The two highest-ranked players in the bottom half of the men’s draw – Carlos Alcaraz and Daniil Medvedev – remain on a collision course.

Alcaraz continued to make up for missing last year’s AO through injury by crushing Serbia’s Miomir Kecmanovic 6-4 6-4 6-0 to move into his first quarterfinal at Melbourne Park.

The Spaniard will have to get past big-serving German Alexander Zverev in the last eight after the sixth seed won his second deciding tiebreak of the tournament, this time against British No.1 Cameron Norrie.

Norrie beat Casper Ruud in his previous match and looked like he might make it two big wins in a row when he forced a decider, only for Zverev to produce the better tennis over the closing moments to win 7-5 3-6 6-3 4-6 7-6[10-3].

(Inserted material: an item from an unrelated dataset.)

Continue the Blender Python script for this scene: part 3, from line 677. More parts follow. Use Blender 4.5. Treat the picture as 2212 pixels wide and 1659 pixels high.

Despite Medvedev missing match points for a straight-sets win over Portuguese No.1 Nuno Borges, the world No.3 quickly got things back on track to come through his fourth round match 6-3 7-6(4) 5-7 6-1. Afterwards, in one of the most unusual AO on-court interviews ever seen, the 27-year-old gave Jim Courier a return of serve masterclass.

One wonders whether Hubert Hurkacz will find time to watch that post-match debrief, as he’s the next man set to try to get the better of the 2021 US Open champion.

Hurkacz ended the run of French wildcard Arthur Cazaux 7-6(6) 7-6(3) 6-4 to become the first Polish man to reach the last eight in Melbourne.